** start of Data excerpt **

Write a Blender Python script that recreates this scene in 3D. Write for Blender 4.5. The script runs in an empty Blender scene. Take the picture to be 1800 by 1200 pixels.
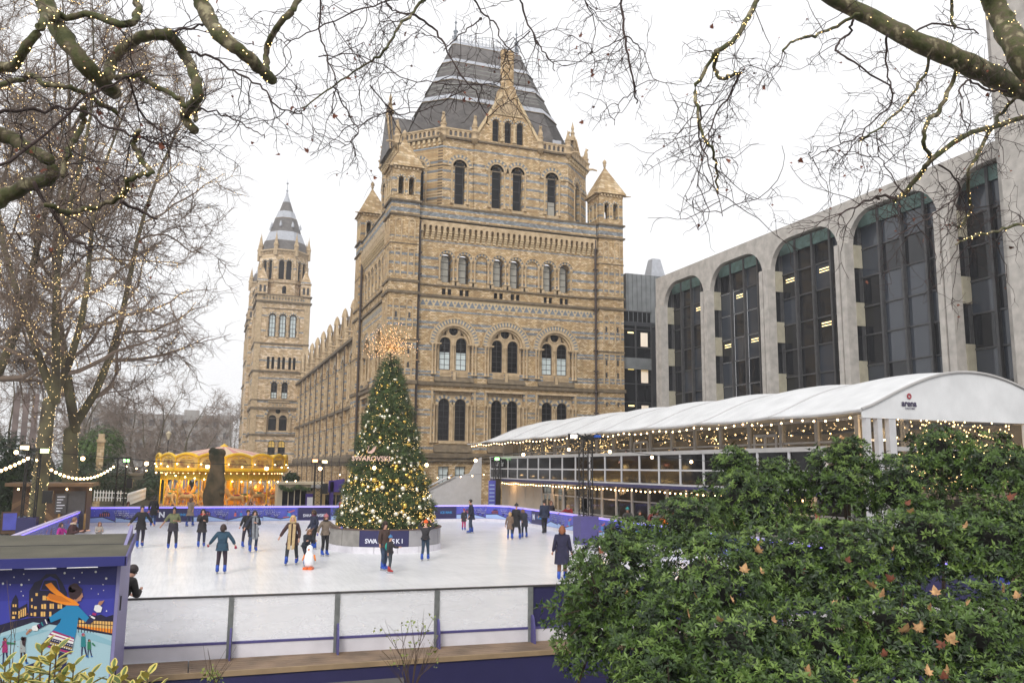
import bpy, bmesh, math, random
import numpy as np
from math import sin, cos, pi, radians, sqrt, atan2
from mathutils import Vector, Matrix
from mathutils.geometry import tessellate_polygon
random.seed(7)
SC = bpy.context.scene
COL = SC.collection
# ------------------------------------------------------------------ camera, sky, sun, exposure
FPX, YAW, PITCH, ROLL, ZC = 1484.5, 0.35306, 0.149877, 0.0098732, 3.6
def _axes():
    f = Vector((sin(YAW)*cos(PITCH), cos(YAW)*cos(PITCH), sin(PITCH)))
    r = Vector((cos(YAW), -sin(YAW), 0)); u = r.cross(f)
    return r*cos(ROLL)+u*sin(ROLL), -r*sin(ROLL)+u*cos(ROLL), f
AR, AU, AF = _axes()
cam = bpy.data.cameras.new("camera"); camo = bpy.data.objects.new("camera", cam); COL.objects.link(camo)
cam.sensor_width = 36; cam.lens = 36*FPX/1800; cam.clip_start = .1; cam.clip_end = 3000
camo.matrix_world = Matrix(((AR.x, AU.x, -AF.x, 0), (AR.y, AU.y, -AF.y, 0), (AR.z, AU.z, -AF.z, ZC), (0, 0, 0, 1)))
SC.camera = camo
CAMP = Vector((0, 0, ZC))
def at(px, py, ax, v):
    """world point of a measured direction on the plane ax = v"""
    d = AR*((px-900)/FPX)-AU*((py-600)/FPX)+AF
    i = 'XYZ'.index(ax)
    return CAMP+d*((v-CAMP[i])/d[i])
W = bpy.data.worlds.new("World"); SC.world = W; W.use_nodes = True
wn = W.node_tree; bg = wn.nodes['Background']
sky = wn.nodes.new('ShaderNodeTexSky'); sky.sky_type = 'NISHITA'; sky.sun_disc = False
SUN_EL, SUN_AZ = radians(38), radians(215)
sky.sun_elevation = SUN_EL; sky.sun_rotation = SUN_AZ
sky.air_density = 1.0; sky.dust_density = 4.0
hs = wn.nodes.new('ShaderNodeHueSaturation'); hs.inputs['Saturation'].default_value = .12
wmix = wn.nodes.new('ShaderNodeMixRGB'); wmix.inputs[0].default_value = .8
wmix.inputs[2].default_value = (10.3, 10.3, 10.5, 1)          # even cloud cover over the clear-sky model
wn.links.new(sky.outputs[0], hs.inputs['Color']); wn.links.new(hs.outputs[0], wmix.inputs[1])
wn.links.new(wmix.outputs[0], bg.inputs[0]); bg.inputs[1].default_value = .1
sl = bpy.data.lights.new("sun", 'SUN'); sl.energy = 1.5; sl.angle = radians(18); sl.color = (1, .97, .93)
so = bpy.data.objects.new("sun", sl); COL.objects.link(so)
sd = Vector((sin(SUN_AZ)*cos(SUN_EL), cos(SUN_AZ)*cos(SUN_EL), sin(SUN_EL)))
so.rotation_euler = (-sd).to_track_quat('-Z', 'Y').to_euler(); so.location = (0, -20, 60)
SC.view_settings.view_transform = 'Standard'; SC.view_settings.look = 'None'
SC.view_settings.gamma = 1; SC.view_settings.exposure = .36; SC.view_settings.use_curve_mapping = False
SC.render.engine = 'CYCLES'
SC.cycles.max_bounces = 8; SC.cycles.transparent_max_bounces = 24; SC.cycles.volume_bounces = 0
# ------------------------------------------------------------------ helpers
def link(o, parent=None):
    COL.objects.link(o)
    if parent is not None: o.parent = parent
    return o
def tag(o, label=None, cat=None, group=None, kind=None):
    if label: o['label'] = label
    if cat: o['category'] = cat
    if group: o['group'] = group
    if kind: o['kind'] = kind
    return o
def empty(name, loc=(0, 0, 0), rz=0, label=None, cat=None, group=None):
    o = bpy.data.objects.new(name, None); o.location = loc; o.rotation_euler = (0, 0, rz); o.empty_display_size = .2
    COL.objects.link(o); return tag(o, label, cat, group)
class MB:
    def __init__(s, auto=False): s.v = []; s.f = []; s.m = []; s.mi = 0; s.auto = auto; s.cuts = []
    def cut(s):
        if s.auto: s.cuts.append((len(s.v), len(s.f)))
    def pieces(s):
        """one MB for each marked piece"""
        c = s.cuts+[(len(s.v), len(s.f))]; out = []
        if s.cuts and s.cuts[0][1] > 0: c = [(0, 0)]+c
        for (v0, f0), (v1, f1) in zip(c[:-1], c[1:]):
            if f1 <= f0: continue
            q = MB(); q.v = s.v[v0:v1]; q.f = [tuple(i-v0 for i in f) for f in s.f[f0:f1]]; q.m = s.m[f0:f1]; out.append(q)
        return out
    def add(s, vs, fs):
        b = len(s.v); s.v.extend([tuple(p) for p in vs]); s.f.extend([tuple(b+i for i in f) for f in fs]); s.m.extend([s.mi]*len(fs)); return s
    def box(s, x0, x1, y0, y1, z0, z1):
        return s.add([(x0,y0,z0),(x1,y0,z0),(x1,y1,z0),(x0,y1,z0),(x0,y0,z1),(x1,y0,z1),(x1,y1,z1),(x0,y1,z1)],
                     [(0,3,2,1),(4,5,6,7),(0,1,5,4),(1,2,6,5),(2,3,7,6),(3,0,4,7)])
    def obox(s, c, ax, ay, az):
        c = Vector(c); ax = Vector(ax); ay = Vector(ay); az = Vector(az)
        return s.add([c-ax-ay-az, c+ax-ay-az, c+ax+ay-az, c-ax+ay-az, c-ax-ay+az, c+ax-ay+az, c+ax+ay+az, c-ax+ay+az],
                     [(0,3,2,1),(4,5,6,7),(0,1,5,4),(1,2,6,5),(2,3,7,6),(3,0,4,7)])
    def prism(s, pts, off):
        """closed polygon pts (3D), extruded by vector off"""
        n = len(pts); off = Vector(off); p = [Vector(q) for q in pts]
        tr = tessellate_polygon([p])
        return s.add(p+[q+off for q in p], [tuple(t) for t in tr]+[tuple(n+i for i in reversed(t)) for t in tr]+[(i, (i+1) % n, n+(i+1) % n, n+i) for i in range(n)])
    def tube(s, path, rad, n=6, cap=True, sq=None):
        path = [Vector(p) for p in path]
        if not hasattr(rad, '__len__'): rad = [rad]*len(path)
        vs = []; prev = None
        for i, p in enumerate(path):
            a = path[max(i-1, 0)]; b = path[min(i+1, len(path)-1)]; t = (b-a)
            if t.length < 1e-9: t = Vector((0, 0, 1))
            t.normalize()
            if prev is None: u = t.cross(Vector((0, 0, 1)) if abs(t.z) < .9 else Vector((0, 1, 0)))
            else: u = prev-t*prev.dot(t)
            if u.length < 1e-6: u = t.orthogonal()
            u.normalize(); prev = u; w = t.cross(u)
            for k in range(n):
                a_ = 2*pi*(k+.5)/n; vs.append(p+(u*cos(a_)+w*sin(a_))*rad[i])
        fs = []
        for i in range(len(path)-1):
            for k in range(n): fs.append((i*n+k, i*n+(k+1) % n, (i+1)*n+(k+1) % n, (i+1)*n+k))
        if cap: fs.append(tuple(reversed(range(n)))); fs.append(tuple((len(path)-1)*n+k for k in range(n)))
        return s.add(vs, fs)
    def lathe(s, c, prof, n=12, ax=None):
        """prof: list of (r, z) about a vertical axis at c"""
        c = Vector(c); vs = []
        for r, z in prof:
            for k in range(n): vs.append((c.x+r*cos(2*pi*k/n), c.y+r*sin(2*pi*k/n), c.z+z))
        fs = []
        for i in range(len(prof)-1):
            for k in range(n): fs.append((i*n+k, i*n+(k+1) % n, (i+1)*n+(k+1) % n, (i+1)*n+k))
        fs.append(tuple(reversed(range(n)))); fs.append(tuple((len(prof)-1)*n+k for k in range(n)))
        return s.add(vs, fs)
    def ball(s, c, r, n=8, m=5, sc=(1, 1, 1)):
        prof = [(max(r*sin(pi*i/m), 1e-4), -r*cos(pi*i/m)) for i in range(m+1)]
        b = MB(); b.lathe((0, 0, 0), prof, n); c = Vector(c)
        return s.add([(c.x+v[0]*sc[0], c.y+v[1]*sc[1], c.z+v[2]*sc[2]) for v in b.v], b.f)
    def xf(s, M):
        s.v = [tuple(M @ Vector(p)) for p in s.v]; return s
    def mesh(s, name, mats, smooth=False):
        me = bpy.data.meshes.new(name); me.from_pydata(s.v, [], s.f)
        if not isinstance(mats, (list, tuple)): mats = [mats]
        for m in mats: me.materials.append(m)
        if len(mats) > 1: me.polygons.foreach_set('material_index', s.m)
        if smooth: me.polygons.foreach_set('use_smooth', [True]*len(s.f))
        me.update(); return me
    def build(s, name, mats, parent=None, smooth=False, kind=None, label=None, cat=None, group=None):
        if not s.f: return None
        o = bpy.data.objects.new(name, s.mesh(name, mats, smooth)); link(o, parent)
        return tag(o, label, cat, group, kind)
def inst(name, me, parent=None, loc=(0, 0, 0), rot=(0, 0, 0), sc=(1, 1, 1)):
    o = bpy.data.objects.new(name, me); o.location = loc; o.rotation_euler = rot; o.scale = sc; return link(o, parent)
def copy_tree(o, parent=None):
    c = o.copy(); COL.objects.link(c)
    if parent is not None: c.parent = parent
    for ch in o.children: copy_tree(ch, c)
    return c
def npmesh(name, V, Fc, mat, smooth=False, mi=None):
    """V (n,3) floats, Fc (m,k) ints -> mesh, fast"""
    V = np.asarray(V, np.float32); Fc = np.asarray(Fc, np.int32); m, k = Fc.shape
    me = bpy.data.meshes.new(name); me.vertices.add(len(V)); me.vertices.foreach_set('co', V.ravel())
    me.loops.add(m*k); me.loops.foreach_set('vertex_index', Fc.ravel())
    me.polygons.add(m); me.polygons.foreach_set('loop_start', np.arange(0, m*k, k, dtype=np.int32))
    for q in (mat if isinstance(mat, (list, tuple)) else [mat]): me.materials.append(q)
    if mi is not None: me.polygons.foreach_set('material_index', np.asarray(mi, np.int32))
    if smooth: me.polygons.foreach_set('use_smooth', np.ones(m, bool))
    me.update(calc_edges=True); me.validate(); return me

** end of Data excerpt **

[Aim] From the data above, work out how many lines contain the string "scene" and reply with only the number.

[The completed task] 2